Directions -> All of the material below is to be retyped exactly.
* * *
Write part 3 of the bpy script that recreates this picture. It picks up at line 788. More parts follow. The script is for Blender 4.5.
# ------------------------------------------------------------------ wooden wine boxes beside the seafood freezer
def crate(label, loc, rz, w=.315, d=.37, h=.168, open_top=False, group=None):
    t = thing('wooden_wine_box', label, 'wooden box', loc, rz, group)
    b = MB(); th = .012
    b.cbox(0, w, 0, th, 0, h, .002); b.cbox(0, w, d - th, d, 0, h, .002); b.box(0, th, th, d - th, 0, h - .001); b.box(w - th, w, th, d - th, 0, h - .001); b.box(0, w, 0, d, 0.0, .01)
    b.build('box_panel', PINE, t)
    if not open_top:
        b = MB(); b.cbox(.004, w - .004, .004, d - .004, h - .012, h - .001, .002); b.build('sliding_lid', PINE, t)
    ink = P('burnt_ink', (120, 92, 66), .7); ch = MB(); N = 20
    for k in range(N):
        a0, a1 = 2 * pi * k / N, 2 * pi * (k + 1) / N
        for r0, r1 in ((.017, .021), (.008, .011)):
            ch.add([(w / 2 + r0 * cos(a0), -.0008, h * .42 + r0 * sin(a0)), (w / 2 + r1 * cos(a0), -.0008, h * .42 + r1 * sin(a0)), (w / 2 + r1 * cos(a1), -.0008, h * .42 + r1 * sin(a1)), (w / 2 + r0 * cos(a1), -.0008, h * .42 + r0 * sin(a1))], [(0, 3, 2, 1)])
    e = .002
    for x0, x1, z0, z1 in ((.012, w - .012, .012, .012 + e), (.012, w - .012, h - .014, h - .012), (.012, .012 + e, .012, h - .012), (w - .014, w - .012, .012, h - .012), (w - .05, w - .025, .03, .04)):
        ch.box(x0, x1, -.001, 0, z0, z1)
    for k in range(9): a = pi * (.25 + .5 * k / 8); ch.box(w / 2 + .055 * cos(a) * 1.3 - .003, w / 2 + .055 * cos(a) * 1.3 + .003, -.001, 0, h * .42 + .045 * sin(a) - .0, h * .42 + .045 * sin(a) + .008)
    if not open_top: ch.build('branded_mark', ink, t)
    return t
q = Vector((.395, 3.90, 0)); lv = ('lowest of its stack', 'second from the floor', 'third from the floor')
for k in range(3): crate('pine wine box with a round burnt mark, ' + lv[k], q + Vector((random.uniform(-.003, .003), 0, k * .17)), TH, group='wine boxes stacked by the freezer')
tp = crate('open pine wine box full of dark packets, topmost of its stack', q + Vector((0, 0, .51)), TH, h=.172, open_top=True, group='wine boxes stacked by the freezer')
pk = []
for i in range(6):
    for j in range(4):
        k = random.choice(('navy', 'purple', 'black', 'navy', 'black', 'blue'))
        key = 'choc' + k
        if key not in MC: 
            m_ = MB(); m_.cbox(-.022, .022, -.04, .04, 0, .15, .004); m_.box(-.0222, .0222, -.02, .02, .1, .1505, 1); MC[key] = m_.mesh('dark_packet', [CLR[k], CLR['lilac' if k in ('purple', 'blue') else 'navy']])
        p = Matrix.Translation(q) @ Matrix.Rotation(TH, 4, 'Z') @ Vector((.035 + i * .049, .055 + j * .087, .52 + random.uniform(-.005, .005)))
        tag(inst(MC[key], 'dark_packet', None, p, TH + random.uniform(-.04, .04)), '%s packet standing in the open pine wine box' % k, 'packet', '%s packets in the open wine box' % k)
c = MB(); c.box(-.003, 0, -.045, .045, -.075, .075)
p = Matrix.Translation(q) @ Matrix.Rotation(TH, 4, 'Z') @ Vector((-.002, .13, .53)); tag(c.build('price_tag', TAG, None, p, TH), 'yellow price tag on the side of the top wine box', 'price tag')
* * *
Response for this exercise ->
Write part 3 of the bpy script that recreates this picture. It picks up at line 788. More parts follow. The script is for Blender 4.5.
# ------------------------------------------------------------------ wooden wine boxes beside the seafood freezer
def crate(label, loc, rz, w=.315, d=.37, h=.168, open_top=False, group=None):
    t = thing('wooden_wine_box', label, 'wooden box', loc, rz, group)
    b = MB(); th = .012
    b.cbox(0, w, 0, th, 0, h, .002); b.cbox(0, w, d - th, d, 0, h, .002); b.box(0, th, th, d - th, 0, h - .001); b.box(w - th, w, th, d - th, 0, h - .001); b.box(0, w, 0, d, 0.0, .01)
    b.build('box_panel', PINE, t)
    if not open_top:
        b = MB(); b.cbox(.004, w - .004, .004, d - .004, h - .012, h - .001, .002); b.build('sliding_lid', PINE, t)
    ink = P('burnt_ink', (120, 92, 66), .7); ch = MB(); N = 20
    for k in range(N):
        a0, a1 = 2 * pi * k / N, 2 * pi * (k + 1) / N
        for r0, r1 in ((.017, .021), (.008, .011)):
            ch.add([(w / 2 + r0 * cos(a0), -.0008, h * .42 + r0 * sin(a0)), (w / 2 + r1 * cos(a0), -.0008, h * .42 + r1 * sin(a0)), (w / 2 + r1 * cos(a1), -.0008, h * .42 + r1 * sin(a1)), (w / 2 + r0 * cos(a1), -.0008, h * .42 + r0 * sin(a1))], [(0, 3, 2, 1)])
    e = .002
    for x0, x1, z0, z1 in ((.012, w - .012, .012, .012 + e), (.012, w - .012, h - .014, h - .012), (.012, .012 + e, .012, h - .012), (w - .014, w - .012, .012, h - .012), (w - .05, w - .025, .03, .04)):
        ch.box(x0, x1, -.001, 0, z0, z1)
    for k in range(9): a = pi * (.25 + .5 * k / 8); ch.box(w / 2 + .055 * cos(a) * 1.3 - .003, w / 2 + .055 * cos(a) * 1.3 + .003, -.001, 0, h * .42 + .045 * sin(a) - .0, h * .42 + .045 * sin(a) + .008)
    if not open_top: ch.build('branded_mark', ink, t)
    return t
q = Vector((.395, 3.90, 0)); lv = ('lowest of its stack', 'second from the floor', 'third from the floor')
for k in range(3): crate('pine wine box with a round burnt mark, ' + lv[k], q + Vector((random.uniform(-.003, .003), 0, k * .17)), TH, group='wine boxes stacked by the freezer')
tp = crate('open pine wine box full of dark packets, topmost of its stack', q + Vector((0, 0, .51)), TH, h=.172, open_top=True, group='wine boxes stacked by the freezer')
pk = []
for i in range(6):
    for j in range(4):
        k = random.choice(('navy', 'purple', 'black', 'navy', 'black', 'blue'))
        key = 'choc' + k
        if key not in MC: 
            m_ = MB(); m_.cbox(-.022, .022, -.04, .04, 0, .15, .004); m_.box(-.0222, .0222, -.02, .02, .1, .1505, 1); MC[key] = m_.mesh('dark_packet', [CLR[k], CLR['lilac' if k in ('purple', 'blue') else 'navy']])
        p = Matrix.Translation(q) @ Matrix.Rotation(TH, 4, 'Z') @ Vector((.035 + i * .049, .055 + j * .087, .52 + random.uniform(-.005, .005)))
        tag(inst(MC[key], 'dark_packet', None, p, TH + random.uniform(-.04, .04)), '%s packet standing in the open pine wine box' % k, 'packet', '%s packets in the open wine box' % k)
c = MB(); c.box(-.003, 0, -.045, .045, -.075, .075)
p = Matrix.Translation(q) @ Matrix.Rotation(TH, 4, 'Z') @ Vector((-.002, .13, .53)); tag(c.build('price_tag', TAG, None, p, TH), 'yellow price tag on the side of the top wine box', 'price tag')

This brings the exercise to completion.